Os miseráveis já foram um problema social. Hoje, são um enigma ecológico. Os pobres já tiveram grande valor, aclamados pelo cristianismo. Agora, não passam de um mercado emergente para as igrejas evangélicas bilionárias. Os jovens viam nos pobres a vanguarda política, a "bandeira do futuro", o símbolo da revolução social. Eles iam vingar todos os injustiçados. Os miseráveis eram a "nossa" salvação. Bons tempos. Os miseráveis perderam a "allure" épica que já tiveram. Os pobres não são mais oprimidos. São excluídos. "Excluído" já é um termo excludente. Hoje, eles não estão mais no futuro nem no presente. Vagam nas bordas, como náufragos querendo subir no navio. Não podem. Agora, acabaram os pobres individuados. Só massas excluídas, que a TV tenta esconder, mostrando. Tanto vemos os miseráveis, que eles ficaram invisíveis. A consciência do problema não traz mais problemas de consciência. Bem, se nossos miseráveis realmente perderam o feitiço poético dos tempos de Cervantes ("oh mendigos sujos, gordos, ensebados, falsos pobres, miseráveis da praça de Madri, paralíticos na aparência e declamadores de rezas, criados de bordel, arriai as bandeiras!) É ali que estão: ("a sujeira limpa, a gordura roliça, a fome sempre a postos, o vício sem máscara, o jogo, obscenidades, bailes como em dias de bodas!"), por outro lado, ganharam uma modernidade inesperada.
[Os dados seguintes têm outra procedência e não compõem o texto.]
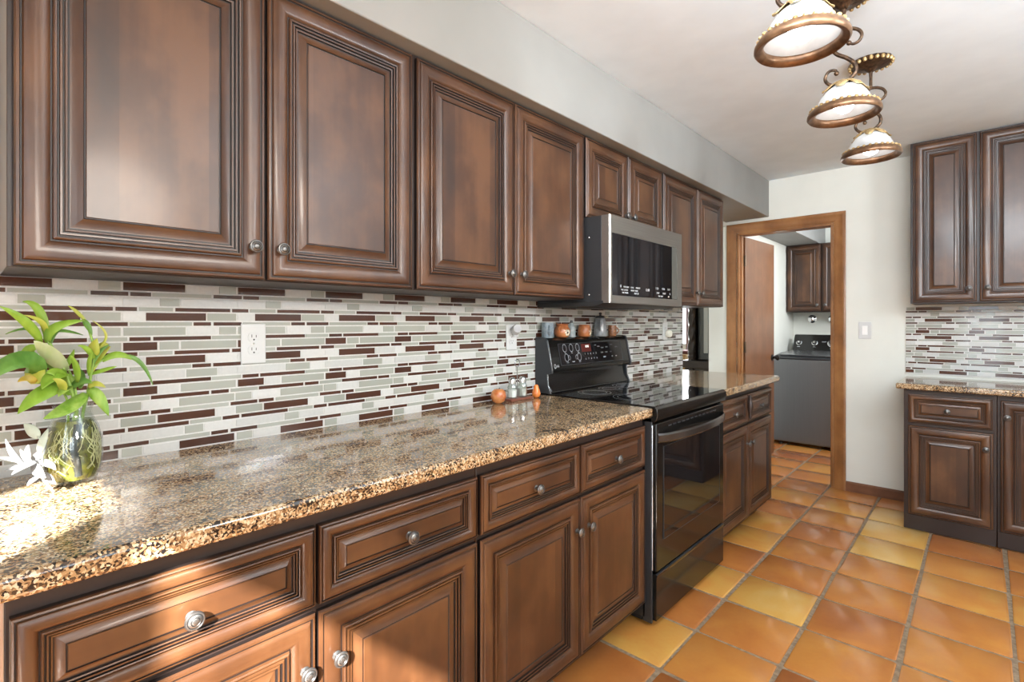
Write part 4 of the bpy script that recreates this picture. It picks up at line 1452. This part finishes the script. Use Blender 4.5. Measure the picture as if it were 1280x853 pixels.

Sim! O ângulo dos excluídos nos permite uma luz nova sobre o mundo! Eles nos mostram, por exemplo, que a idéia de continuidade histórica, de evolução do espírito é errada. Um país pode andar para a frente ou para trás. É a mesma coisa. As coisas são mais a-históricas do que pensávamos, nos ensinam nossos miseráveis. O espaço e o tempo dos excluídos são diferentes dos nossos. Eles não têm segunda-feira, happy hour, feriado. Estão num espaço baldio, num presente enorme. Os maiores horrores não os impressionam - céticos talvez. A lógica dos miseráveis nos desperta sobre a verdade do século XXI.